:: Records shown

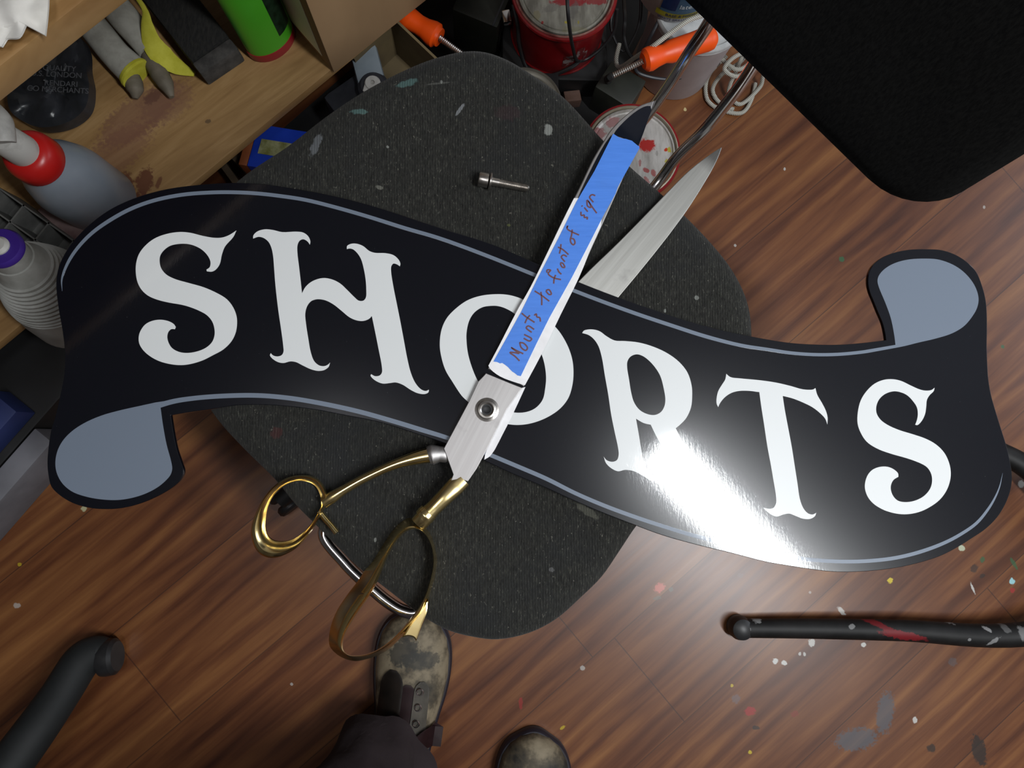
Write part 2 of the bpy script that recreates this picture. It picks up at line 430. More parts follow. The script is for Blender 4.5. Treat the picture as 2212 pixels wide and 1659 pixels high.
struct('wall_right', (X1, Y0, 0), (.05, 0, 0), (0, Y1-Y0, 0), (0, 0, ZC), M['wall'])
struct('wall_back', (X0, Y1, 0), (X1-X0, 0, 0), (0, .05, 0), (0, 0, ZC), M['wall'])
struct('wall_front', (X0, Y0-.05, 0), (X1-X0, 0, 0), (0, .05, 0), (0, 0, ZC), M['wall_dark'])

# ------------------------------------------------------------------ chair
ZS = .474
seat_px = [(1003, 115), (1050, 117), (1100, 135), (1154, 168), (1216, 212), (1260, 258), (1301, 304), (1360, 362), (1421, 415), (1480, 470),
    (1540, 533), (1580, 585), (1608, 640), (1620, 690), (1620, 760), (1595, 840), (1530, 950), (1450, 1045), (1375, 1135), (1338, 1190),
    (1300, 1245), (1255, 1290), (1200, 1338), (1143, 1367), (1075, 1381), (1024, 1376), (967, 1361), (919, 1335), (888, 1313), (817, 1258),
    (784, 1234), (729, 1181), (690, 1141), (641, 1092), (592, 1033), (530, 972), (468, 903), (425, 830), (405, 740), (405, 640), (425, 530), (470, 440),
    (532, 380), (623, 319), (704, 256), (780, 205), (856, 164), (932, 132)]
SL = lp(seat_px, .455, 4)
chair = empty('chair', P(1030, 750, 0), 'grey fabric chair with shade-darkened backrest and chrome rods, under the black sign', 'chair')
WORLDLOC['chair'] = Vector(chair.location)
bm = bmesh.new()
c2 = sum(SL, Vector((0, 0)))/len(SL)
loops = [[v3(p, .425) for p in inset(SL, .016)], [v3(p, .432) for p in inset(SL, .003)], [v3(p, .455) for p in SL],
         [v3(p, .464) for p in inset(SL, .003)], [v3(p, .4695) for p in inset(SL, .010)], [v3(p, .4725) for p in inset(SL, .020)]]
for k, z in ((.90, .4722), (.78, .4685), (.6, .4640), (.4, .4615), (.15, .4605)):
    loops.append([v3(c2+(p-c2)*k, z) for p in SL])
loft(bm, loops, False, True)
bm_put('seat', bm, M['seat'], chair)
# back
U = Vector((.707, -.707, 0)); Nn = Vector((.707, .707, 0)); TH = math.radians(13)
Wv = (Vector((0, 0, 1))*math.cos(TH)+Nn*math.sin(TH)).normalized()
Tn = U.cross(Wv).normalized()
if Tn.dot(Nn) < 0: Tn = -Tn
corner = P(1983, 468, .655)
BW, BH, BT = .46, .36, .030
def back_loop(ins, off, r=.055):
    pts = []
    w, h = BW/2-ins, BH/2-ins
    for (cx, cy, a0) in ((w-r, -h+r, -90), (w-r, h-r, 0), (-w+r, h-r, 90), (-w+r, -h+r, 180)):
        for k in range(9):
            a = math.radians(a0+k*90/8); pts.append((cx+r*math.cos(a), cy+r*math.sin(a)))
    o = corner-U*BW/2+Wv*BH/2
    return [o+U*x+Wv*y+Tn*(off+.10*x*x-.006) for x, y in pts]
bm = bmesh.new()
loft(bm, [back_loop(.02, -BT*.5), back_loop(.006, -BT*.42), back_loop(0, -BT*.2), back_loop(0, BT*.2), back_loop(.01, BT*.5)], False, False)
# front and rear faces as grids of shrinking loops
def back_face(off, sgn):
    L0 = back_loop(.02 if sgn < 0 else .01, off)
    L = [L0]
    c = sum(L0, Vector((0, 0, 0)))/len(L0)
    for k in (.8, .5, .2): L.append([c+(p-c)*k-Tn*(-sgn)*0 for p in L0])
    loft(bm, L, False, False)
    bm.faces.new([v for v in bm.verts[-len(L0):]]) if False else None
back_face(-BT*.5, -1); back_face(BT*.5, 1)
bmesh.ops.remove_doubles(bm, verts=bm.verts, dist=1e-5)
bmesh.ops.holes_fill(bm, edges=[e for e in bm.edges if e.is_boundary], sides=0)
bm_put('backrest', bm, M['back'], chair)
# chrome rods, each running from under the seat up behind the backrest
def rod(pts, name='back_rod', r=.0068, lab=None):
    o = tube(name, pts, r, M['chrome'], chair, seg=16, n=10)
    if lab: o['label'] = lab
    return o
rod([P(1100, 800, .418), P(1250, 420, .420), P(1325, 330, .436), P(1385, 265, .466), P(1440, 190, .500), P(1490, 112, .545), P(1530, 52, .60), P(1556, 0, .66), P(1580, -70, .72)])
rod([P(1160, 860, .418), P(1330, 500, .420), P(1415, 402, .430), P(1462, 340, .456), P(1515, 288, .485), P(1560, 235, .525), P(1602, 180, .575), P(1640, 120, .64), P(1670, 50, .70)])
rod([P(1000, 900, .418), P(760, 1110, .418), P(700, 1150, .418), P(745, 1215, .418), P(800, 1268, .418), P(838, 1300, .418), P(872, 1319, .418), P(905, 1320, .418), P(950, 1280, .418), P(1040, 1000, .418)],
    'seat_rod', .0075)
cc = P(1030, 750, .25).to_2d(); cc = Vector(chair.location).to_2d()
turned('column', [(0, .075), (.032, .075), (.032, .20), (.024, .20), (.024, .40), (.06, .405), (.09, .412), (.09, .425), (0, .425)], (cc.x, cc.y, 0), M['black_plastic'], chair)
tip = P(612, 1080, .05).to_2d()
d0 = (tip-cc).normalized(); L0 = (tip-cc).length
for k in range(4):
    a = k*PI/2; d = Vector((d0.x*math.cos(a)-d0.y*math.sin(a), d0.x*math.sin(a)+d0.y*math.cos(a)))
    Lk = L0 if k == 0 else min(L0, .30)
    e = cc+d*Lk
    tube('base_leg', [v3(cc+d*.02, .105), v3(cc+d*Lk*.5, .095), v3(e, .070)], [.020, .018, .014], M['black_satin'], chair, n=6)
    pr = Vector((-d.y, d.x))
    for s in (-1, 1):
        q = e+pr*s*.013
        bm = bmesh.new(); lathe(bm, [(0, -.008), (.022, -.008), (.026, -.004), (.026, .004), (.022, .008), (0, .008)], (q.x, q.y, .026), (pr.x, pr.y, 0), 24)
        bm_put('caster', bm, M['black_plastic'], chair)

# ------------------------------------------------------------------ sign
ZB, ZT = .4815, .4870
sg = empty('hanging_sign', P(1100, 760, ZB), 'glossy black ribbon-shaped sign reading SHORTS, lying across the grey seat', 'sign')
WORLDLOC[sg.name] = Vector(sg.location)
out_px = [(1914, 734.5, 1), (1912, 720), (1906.5, 697), (1896, 672), (1886, 647), (1879, 630), (1875, 610), (1877, 590), (1886, 572.5), (1906, 556), (1934, 545), (1966, 539), (2001, 538),
    (2034, 540), (2064, 550), (2089, 566), (2109, 587), (2121, 615), (2129, 645), (2132, 675), (2132.5, 712), (2132, 750), (2133, 780), (2135, 815), (2141, 852), (2151, 888), (2164, 930), (2174, 962),
    (2181, 992), (2185.5, 1018), (2186, 1042), (2181, 1066), (2171, 1091), (2154, 1118), (2129, 1143), (2104, 1160), (2069, 1182), (2034, 1200), (1996, 1213), (1946, 1225), (1896, 1232), (1846, 1235.5),
    (1796, 1235), (1746, 1229), (1701, 1222), (1655, 1214), (1580, 1195), (1505, 1177), (1430, 1156), (1370, 1134), (1300, 1107), (1230, 1077), (1180, 1054), (1100, 1020), (1030, 987), (965, 959), (900, 937),
    (825, 913), (750, 898), (675, 884), (600, 876), (545, 874), (505, 876), (455, 884), (405, 891), (369, 897, 1), (374, 930), (382, 970), (392, 1000), (397, 1018), (390, 1036), (372, 1053), (342, 1071), (305, 1087),
    (267, 1097), (230, 1100), (192, 1097), (155, 1086), (125, 1067), (110, 1050), (104, 1025), (102, 1000), (104, 970), (110, 930), (120, 897), (129, 857), (137, 818), (140, 785), (139, 750), (134, 710), (126, 665),
    (121, 617), (123, 592), (130, 567), (147, 536), (165, 513), (192, 486), (230, 457), (270, 436), (317, 419), (367, 407), (430, 399), (492, 395), (532, 395.5), (580, 399), (633, 407), (700, 419), (780, 438),
    (850, 459), (920, 482), (975, 500), (1053, 524), (1150, 565), (1250, 609), (1335, 642), (1400, 665), (1475, 690), (1550, 711), (1620, 726), (1703, 740), (1760, 744), (1809, 744.5), (1860, 741)]
plate('panel', [lp(out_px, ZT, 5)], ZB, ZT, M['sign_black'], sg, .0006)
def letter(name, lab, loops):
    o = plate(name, loops, ZT, ZT+.00035, M['sign_white'], sg); o['label'] = lab
letter('letter', 'first letter S, white', [lp(zc(200, 440, [(1243, 232, 1), (1215, 290), (1145, 370), (1118, 440), (1100, 520), (1065, 570), (1030, 588), (988, 585, 1), (985, 570, 1), (1012, 550), (1020, 510), (1005, 465), (960, 410),
    (900, 372), (830, 350), (750, 348), (670, 365), (615, 405), (585, 450), (580, 500), (592, 555), (635, 610), (710, 650), (830, 685), (960, 722), (1080, 775), (1160, 825), (1215, 895), (1245, 975), (1248, 1050), (1235, 1120),
    (1200, 1190), (1130, 1260), (1040, 1310), (950, 1355), (850, 1385), (770, 1395), (680, 1388), (580, 1362), (500, 1320), (440, 1268), (405, 1210), (400, 1150), (415, 1100), (455, 1045), (510, 1015), (580, 1003), (650, 1013),
    (700, 1038), (720, 1065, 1), (712, 1085, 1), (680, 1085), (655, 1110), (646, 1150), (655, 1195), (685, 1245), (740, 1278), (810, 1290), (900, 1278), (980, 1245), (1030, 1200), (1052, 1150), (1055, 1090), (1035, 1020),
    (990, 965), (920, 925), (830, 890), (760, 872), (660, 855), (560, 830), (480, 795), (425, 745), (390, 680), (375, 600), (377, 520), (400, 440), (450, 370), (530, 305), (640, 262), (760, 245), (850, 253), (950, 278),
    (1050, 295), (1120, 293), (1180, 272)]), ZT, 4)])
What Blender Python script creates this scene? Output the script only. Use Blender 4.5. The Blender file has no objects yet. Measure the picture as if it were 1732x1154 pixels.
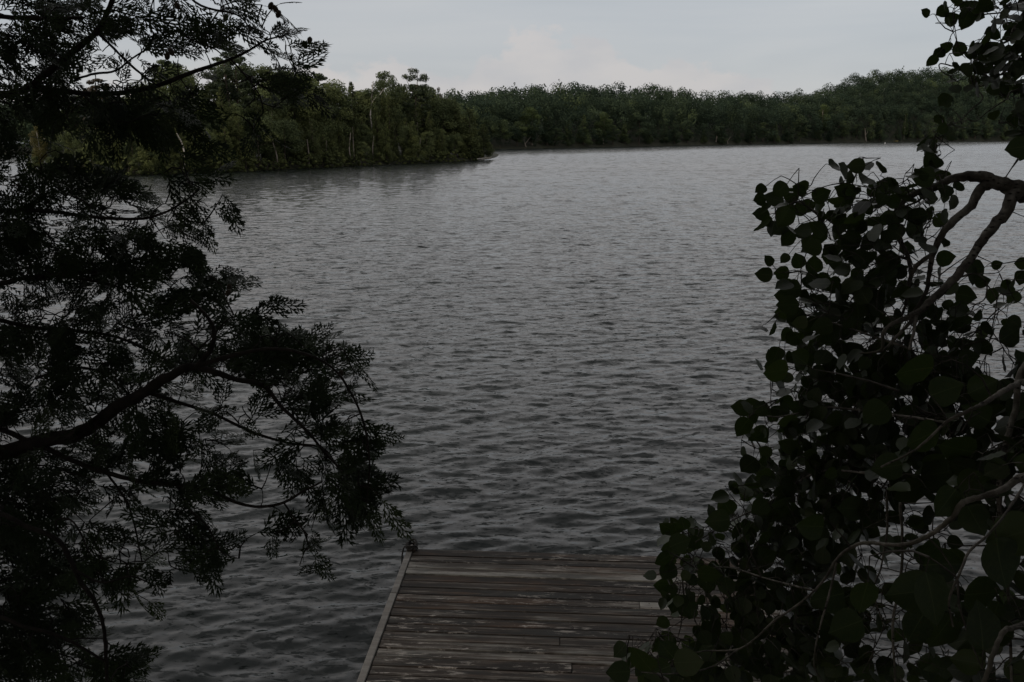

::::

What is expected —
Copy exactly the lines running from the beginning of the listing through the line that has "0, ZC), M['wall_dark'])". Drop the pictures.

Finished answer —
Write part 2 of the bpy script that recreates this picture. It picks up at line 430. More parts follow. The script is for Blender 4.5. Treat the picture as 2212 pixels wide and 1659 pixels high.
struct('wall_right', (X1, Y0, 0), (.05, 0, 0), (0, Y1-Y0, 0), (0, 0, ZC), M['wall'])
struct('wall_back', (X0, Y1, 0), (X1-X0, 0, 0), (0, .05, 0), (0, 0, ZC), M['wall'])
struct('wall_front', (X0, Y0-.05, 0), (X1-X0, 0, 0), (0, .05, 0), (0, 0, ZC), M['wall_dark'])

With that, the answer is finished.